Atwood number effects on isothermally stratified compressible single-mode Rayleigh-Taylor instability

The coupled effects of variable density and background isothermal stratification strength on the growth of the fully compressible single-mode two-fluid Rayleigh–Taylor instability (RTI) is examined using two-dimensional direct numerical simulations (DNS). Varying Atwood numbers and background isothermal Mach numbers are used to differentiate between cases. The Hydrodynamics Adaptive Mesh Refinement Simulator (HAMeRS) is used to solve the fully compressible, multi-species Navier–Stokes equations in the DNS of single-mode RTI cases at low, intermediate, and high Atwood numbers, which are cases under weak, moderate, and strong stratifications.

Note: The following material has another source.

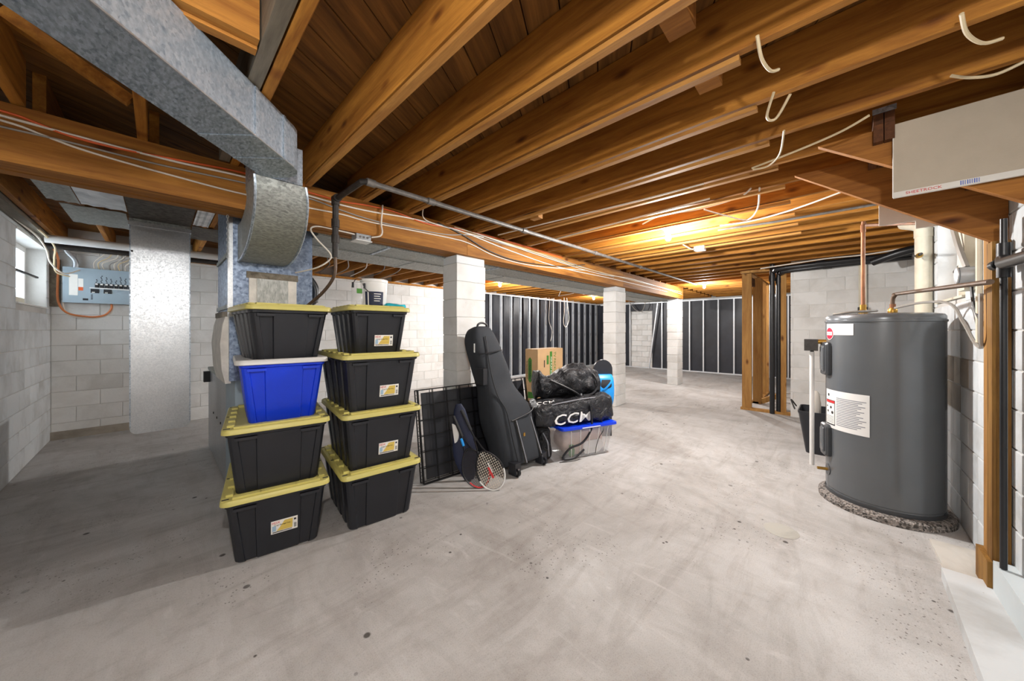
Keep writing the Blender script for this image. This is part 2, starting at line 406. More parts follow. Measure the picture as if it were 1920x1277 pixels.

At the low Atwood number, it is observed that the growth of the heavy (spike) and light (bubble) fluid penetration regions remains nearly symmetric, and this growth begins to experience suppression as the stratification strength is increased. At higher Atwood numbers, the asymmetry between the growth rates of the spikes and bubbles becomes evident. As stratification strength increases, the bubbles experience more growth suppression while spikes grow for a longer time and retain more small-scale vortical structures. These findings suggest that the asymmetry in the growth of the RT unstable interface and the vortical dynamics are highly related to the coupled effects of Atwood and isothermal Mach numbers.